I am the other child. Self-effects of parental media mediation on parental media use (Thorsten Naab, Alexandra Langmeyer-Tornier, & Anja Linberg)
Abstract
Our project extends self-effects research to the domain of parental media mediation, examining whether parenting practices shape parents‘ own media use. Drawing on Pingree’s Bidirectional Message Effects Model and Identity Shift Theory, we argue that when parents engage in instructive mediation, restrictive mediation, or co-use mediation, they publicly commit to norms and values in an emotionally meaningful context — the family — which can trigger expectation, composition, and release effects on their own attitudes and behaviors. Supervisory mediation may generate self-effects more indirectly through anticipatory processing. Using longitudinal data from 473 parents, we find a significant self-effect specifically for restrictive mediation: Parents who enforced strict rules reported markedly lower media use two years later. While theoretically plausible, our data provide a limited impression due to the large interval between the survey waves. At the same time, it raises the question of temporality or consistency with regard to medium- and long-term self-effects.

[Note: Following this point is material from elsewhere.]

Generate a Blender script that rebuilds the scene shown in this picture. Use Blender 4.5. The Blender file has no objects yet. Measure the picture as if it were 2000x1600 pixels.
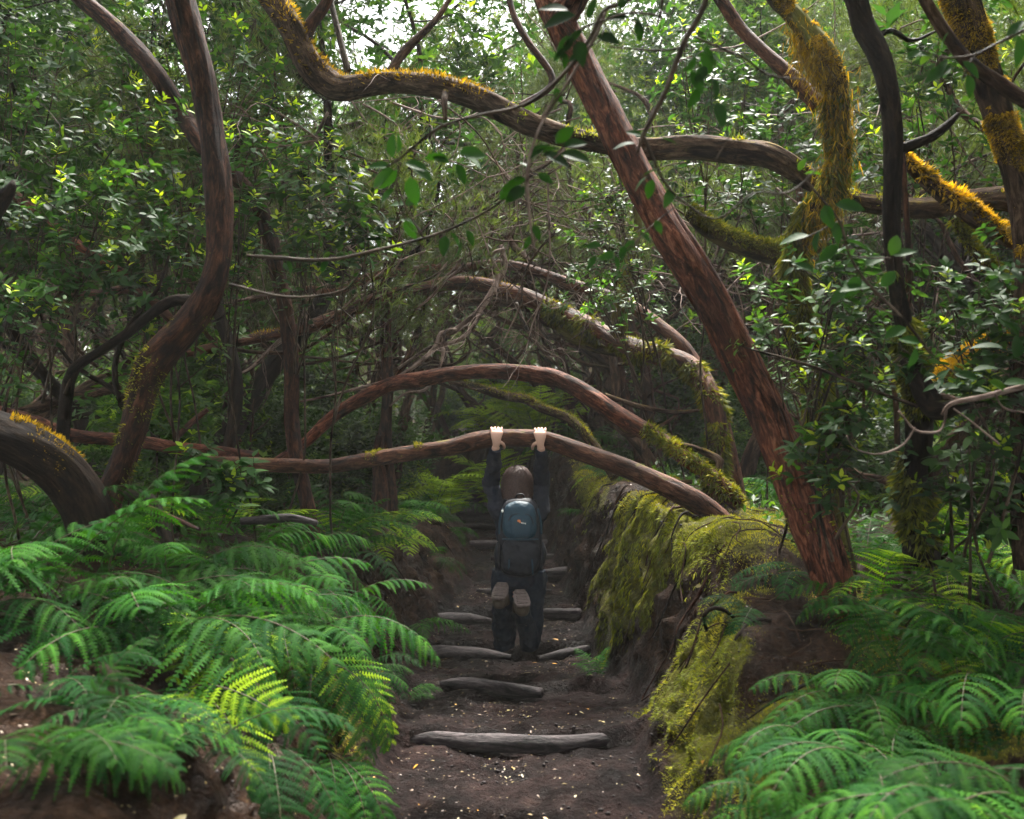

Clarifying the Role of Feedback in Identity Shift Theory (Morgan Quinn Ross & David C. DeAndrea)
Abstract
Identity shift—changing the perception of one’s identity toward a presented identity (Gonzales & Hancock, 2008)—is central to contemporary scholarship on self- and feedback-effects. Carr et al. (2021) proposed identity shift theory (IST) to explain this process. Continuing their efforts, our paper aims to clarify the role of feedback in IST. We review and revise key propositions in IST, positing social standards and identification with claim as mechanisms of feedback for identity shift. We specifically predict that, through social standards, confirmatory feedback facilitates identity shift while disconfirmatory feedback inhibits it, whereas through identification with claim, confirmatory and disconfirmatoryfeedback facilitate identity shift. We then propose the first test of these constructs in the context of identity shift. In doing so, we aim to elucidate the relative importance of individual and social mechanisms for self- and feedback-effects.

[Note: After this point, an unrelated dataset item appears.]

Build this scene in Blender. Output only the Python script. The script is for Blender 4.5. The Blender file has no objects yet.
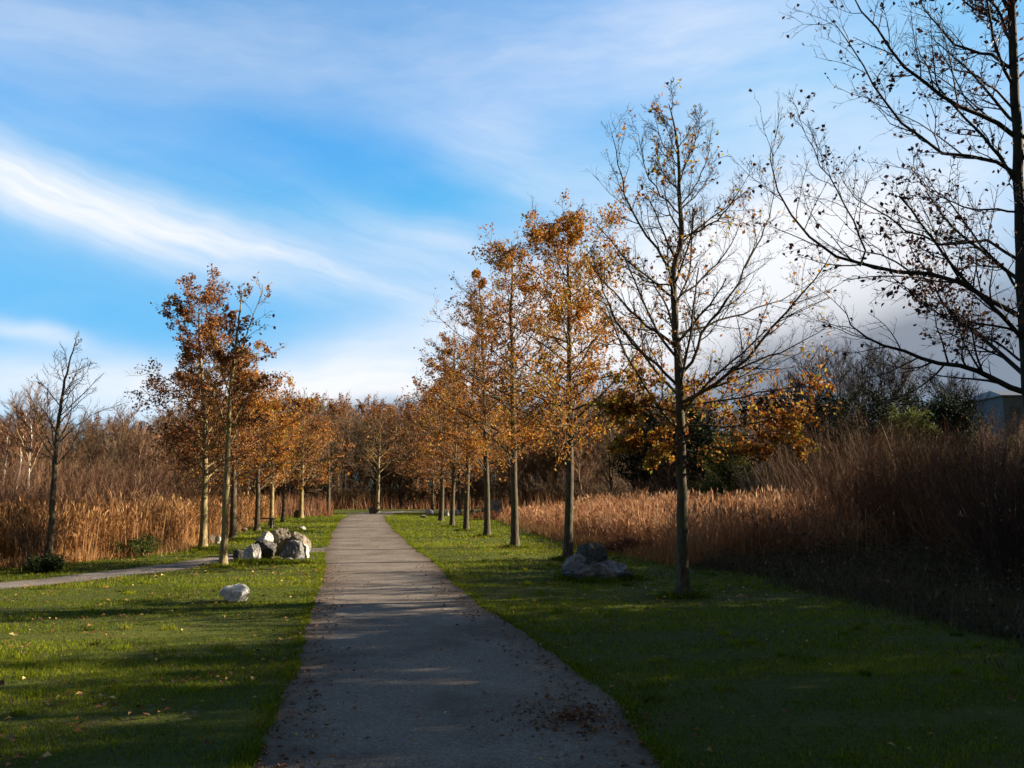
import bpy, math, random
import numpy as np
from mathutils import Vector

R = math.radians
scene = bpy.context.scene
C = scene.collection
F = 887.0
CAMH = 1.65
PITCH = math.atan(106 / F)
cP, sP = math.cos(PITCH), math.sin(PITCH)
SUN_AZ, SUN_EL = 79.0, 21.5          # azimuth clockwise from +Y

# ------------------------------------------------------------------ places
def ray(px, py):
    x = (px - 512) / F; y = (384 - py) / F
    return np.array([x, cP - sP * y, sP + cP * y])
def gp(px, py, z=0.0):
    d = ray(px, py); t = (z - CAMH) / d[2]
    return np.array([d[0] * t, d[1] * t, z])
def pw(px, py, Y):
    d = ray(px, py); t = Y / d[1]
    return np.array([d[0] * t, Y, CAMH + d[2] * t])

# ------------------------------------------------------------------ mesh building
def smooth_noise(P, s, seed=0):
    r = np.random.default_rng(seed)
    v = np.zeros(len(P))
    for k in range(5):
        w = r.normal(size=3) * s * (1 + 0.5 * k)
        v += np.sin(P @ w + r.uniform(0, 6.28)) / (1 + 0.3 * k)
    return v / 2.2

class Geo:
    def __init__(s): s.V = []; s.F = []; s.T = []; s.n = 0
    def add(s, V, Fa, tint=None):
        V = np.asarray(V, dtype=np.float32).reshape(-1, 3)
        s.V.append(V); s.F.append(np.asarray(Fa, dtype=np.int64) + s.n); s.n += len(V)
        s.T.append(np.full(len(V), 0.5, np.float32) if tint is None else np.asarray(tint, np.float32))
    def build(s, name, mat, parent=None, origin=(0, 0, 0), smooth=False):
        me = bpy.data.meshes.new(name)
        V = np.concatenate(s.V) - np.array(origin, dtype=np.float32)
        T = np.concatenate(s.T)
        loops = np.concatenate([f.ravel() for f in s.F])
        sizes = np.concatenate([np.full(len(f), f.shape[1]) for f in s.F])
        starts = np.concatenate([[0], np.cumsum(sizes)[:-1]])
        me.vertices.add(len(V)); me.vertices.foreach_set('co', V.ravel())
        me.loops.add(len(loops)); me.loops.foreach_set('vertex_index', loops.astype(np.int32))
        me.polygons.add(len(sizes)); me.polygons.foreach_set('loop_start', starts.astype(np.int32))
        if smooth: me.polygons.foreach_set('use_smooth', np.ones(len(sizes), bool))
        else: me.polygons.foreach_set('use_smooth', np.zeros(len(sizes), bool))
        a = me.attributes.new('tint', 'FLOAT', 'POINT'); a.data.foreach_set('value', T)
        me.update(calc_edges=True)
        me.materials.append(mat)
        o = bpy.data.objects.new(name, me); C.objects.link(o)
        if parent is not None: o.parent = parent
        return o

def norm(v):
    return v / np.maximum(np.linalg.norm(v, axis=-1, keepdims=True), 1e-9)

def tubes(g, P, Rd, sides, tint=None):
    """P (B,n,3)  Rd (B,n)"""
    B, n, _ = P.shape
    if B == 0: return
    T = norm(np.gradient(P, axis=1))
    m = np.abs(norm(P[:, -1] - P[:, 0]))[:, 2]
    ref = np.where((m > 0.8)[:, None], np.array([[1., 0.1, 0]]), np.array([[0, 0, 1.]]))[:, None, :]
    U = norm(np.cross(T, np.broadcast_to(ref, T.shape))); W = np.cross(T, U)
    a = np.arange(sides) * 2 * math.pi / sides
    V = P[:, :, None, :] + Rd[:, :, None, None] * (U[:, :, None, :] * np.cos(a)[None, None, :, None] + W[:, :, None, :] * np.sin(a)[None, None, :, None])
    base = np.arange(B)[:, None, None] * n * sides
    i = np.arange(n - 1)[None, :, None] * sides; j = np.arange(sides)[None, None, :]; j2 = (j + 1) % sides
    f = np.stack([base + i + j, base + i + j2, base + i + sides + j2, base + i + sides + j], -1).reshape(-1, 4)
    g.add(V.reshape(-1, 3), f, None if tint is None else np.repeat(tint, n * sides))

def resample(pts, n):
    pts = np.asarray(pts, float)
    d = np.concatenate([[0], np.cumsum(np.linalg.norm(np.diff(pts, axis=0), axis=1))])
    t = np.linspace(0, d[-1], n)
    return np.stack([np.interp(t, d, pts[:, k]) for k in range(3)], 1)

def at_t(P, idx, t):
    n = P.shape[1]; x = t * (n - 1); i = np.clip(x.astype(int), 0, n - 2); f = (x - i)[:, None]
    return P[idx, i] * (1 - f) + P[idx, i + 1] * f, norm(P[idx, i + 1] - P[idx, i])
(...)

From Will to Wall: Daily Associations between Adolescents’ Goal-Oriented Online Self-Presentations and Self-Esteem (Gaëlle Vanhoffelen, David M. Lydon-Staley, Lara Schreurs, & Laura Vandenbosch)
Abstract
This study examines how adolescents’ motivations underlying online self-presentation relate to their daily self-esteem dynamics. While prior research has focused on the content of adolescents’ online self-presentations, the role of underlying motivations remains underexplored. Drawing on self-determination theory and Schwartz’s human values framework, we distinguish between several extrinsic (self-enhancement, conservation) and intrinsic (self-transcendence, openness-to-change) online self-presentation motivational goals. Using a 14-day daily diary design among 262 Belgian adolescents (ages 12–19), we captured the daily fluctuations in these online self-presentation motivational goals and their associations with perceived positive feedback and self-esteem. Multilevel analyses will disentangle within- and between-person associations. We expect extrinsic motivations to relate to lower and less stable self-esteem, particularly in the absence of positive feedback, whereas intrinsic motivations are expected to relate to higher and more stable self-esteem. Findings will advance the understanding of motivational processes in the self-effects of adolescents’ online self-presentations.

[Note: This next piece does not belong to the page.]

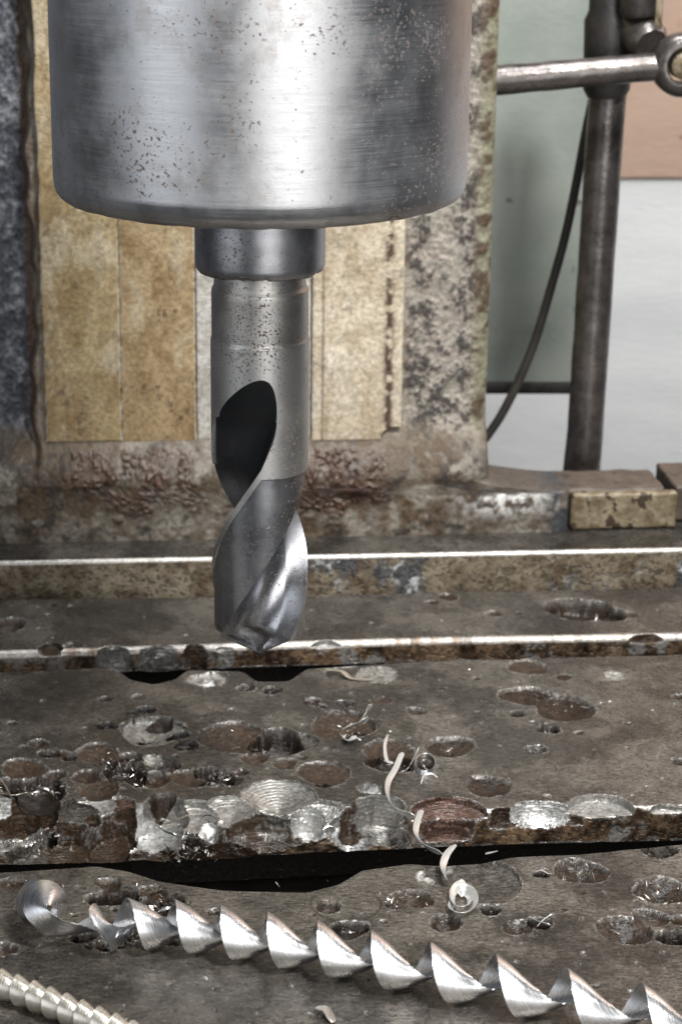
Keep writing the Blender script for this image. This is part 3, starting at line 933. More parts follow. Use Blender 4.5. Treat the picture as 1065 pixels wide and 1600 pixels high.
def slide(name, pxl, pxr, v, thick, fcol, relief=0.35, zlow=None, ztop=430, wave=0.0, seed=0.0, pybot=692, chip=None):
    """one machined slide face of the column: a thick plate with rounded arrises"""
    ul, ur = colpt(pxl, 500, v)[0], colpt(pxr, 500, v)[0]
    zb = colpt(pxl, pybot, v)[1] if zlow is None else zlow
    zc = np.concatenate([[zb, zb, zb + 0.4, zb + 0.9], np.arange(zb + 1.6, ztop, 0.9)])
    uc = np.concatenate([[ul, ul, ul + .35, ul + .8], np.arange(ul + 1.5, ur - 1.4, 0.75), [ur - .8, ur - .35, ur, ur]])
    U, Z = np.meshgrid(uc, zc)
    Vv = np.full_like(U, v)
    prof_u = np.zeros(len(uc)); prof_u[0] = thick; prof_u[1] = .8; prof_u[2] = .25; prof_u[-1] = thick; prof_u[-2] = .8; prof_u[-3] = .25
    prof_z = np.zeros(len(zc)); prof_z[0] = thick; prof_z[1] = .8; prof_z[2] = .25
    Vv = Vv + np.maximum(prof_u[None, :], prof_z[:, None])
    if wave:
        w = wave * (fbm(Z, 0, seed, 26, 4) - 0.5) * 2
        U = U + w * (1 - sstep(ul, ul + 12, U))
    u, z = U.ravel(), Z.ravel()
    n3, n8, n20 = fbm(u, z, seed, 3.0, 4), fbm(u, z * 0.7, seed + 3, 9.0, 4), fbm(u, z * .7, seed + 7, 30.0, 4)
    vv = Vv.ravel() - relief * (n3 - 0.5)
    C, R = fcol(u, z, n3, n8, n20, ul, ur, zb)
    if chip is not None:
        cu, cz, cr = chip
        d = np.hypot((u - cu), (z - cz) * 1.1) - cr - 4 * (n8 - .5)
        vv = vv + sstep(0.8, -0.8, d) * (thick - 1.2) * (0.7 + .6 * n3)
        C = lerpc(C, np.array([0.10, 0.06, 0.03]), sstep(1.0, -0.6, d))
    ed = np.maximum(prof_u[None, :] * np.ones((len(zc), 1)), prof_z[:, None]).ravel()
    rim = ((ed > 0) & (ed < thick * .5))
    C[rim] = lerpc(C[rim], np.array([0.66, 0.63, 0.56]), sstep(0.35, 0.6, n3[rim]) * 0.9)
    P = np.stack([u, vv, z], -1)
    return obj(name, to_world(P), grid_faces(len(zc), len(uc)), M_CAST, column, C, np.clip(R, .1, .9), 0.12, sharp=60, loc=CL)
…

Self-Effects Among Parents: How Monitoring Children’s Influencer Exposure Alters Parents’ Own Influencer Perceptions (Ellen Van Houtven & Desiree Schmuck)
Abstract
This study examines whether parental mediation of adolescents’ exposure to social media influencers not only reflects but also shapes parents’ own perceptions. While prior research focused on predictors and child outcomes, potential self-effects among parents remain underexplored. Drawing on Social Cognitive Theory, we investigate reciprocal relations between parents’ mediation practices (active and restrictive) and their negative attitudes toward influencers, subjective knowledge, and perceived control. Using a three-wave longitudinal survey among German and Austrian parents (NW1 = 1419, NW2 = 1019, NW3 = 799) of adolescents aged 12–16 years, we apply a random-intercept cross-lagged panel model to disentangle within- and between-person results. While parental mediation was positively related to parents’ influencer attitudes, knowledge, and perceived control over their child’s influencer use on the between-person level, we find no support for self-effects on the within-person level. Findings highlight the stability of parental perceptions and challenge assumptions about enactive learning through mediation.
Seeing Themselves in APP Wrapped:The Role of AI-Generated Self-Feedback and Perceived Value in User Engagement and Brand Usage Intention (Shih-Chia Wu, Yajie Cao, & Chenyu Zhao)
Between Posting and Feedback: Anticipatory Self-Effects of Influencer’s Post-Publication Practices (Shuangnan Eloise Wu & Tianle Skyler Huang)
Bittersweet Yet Motivated: The Psychological Benefits of Posting Year-End Recaps on Social Media (Chun Man (Andrew) Yeng)
Abstract
As the year comes to a close, social media becomes flooded with year-end recap posts. Social media users follow trends and engage in reflecting and making sense of life events that happen throughout the year. This study attempts to address the limitations of nostalgia-induction experiments by accounting for the temporal distance between the recalled event and the present. Drawing on the concept of nostalgia, this cross-sectional online survey among 19- to 53-year-olds (N = 287, M = 27.22) examined the meaningful annual social media activity of posting nostalgic year-end recaps, in which users revisit significant events from the past year. The findings suggest that the nostalgic experience of posting year-end recaps is positively associated with eudaimonic motivations and contemplation. The findings also suggest that the contemplation partially mediated the relationship between nostalgia and eudaimonic motivations. Nostalgia can increase individuals’ eudaimonic motivation for personal thriving actions, partly through reflection on and appreciation of past events. These findings have important theoretical and practical implications for understanding engagement in such meaningful social media activities.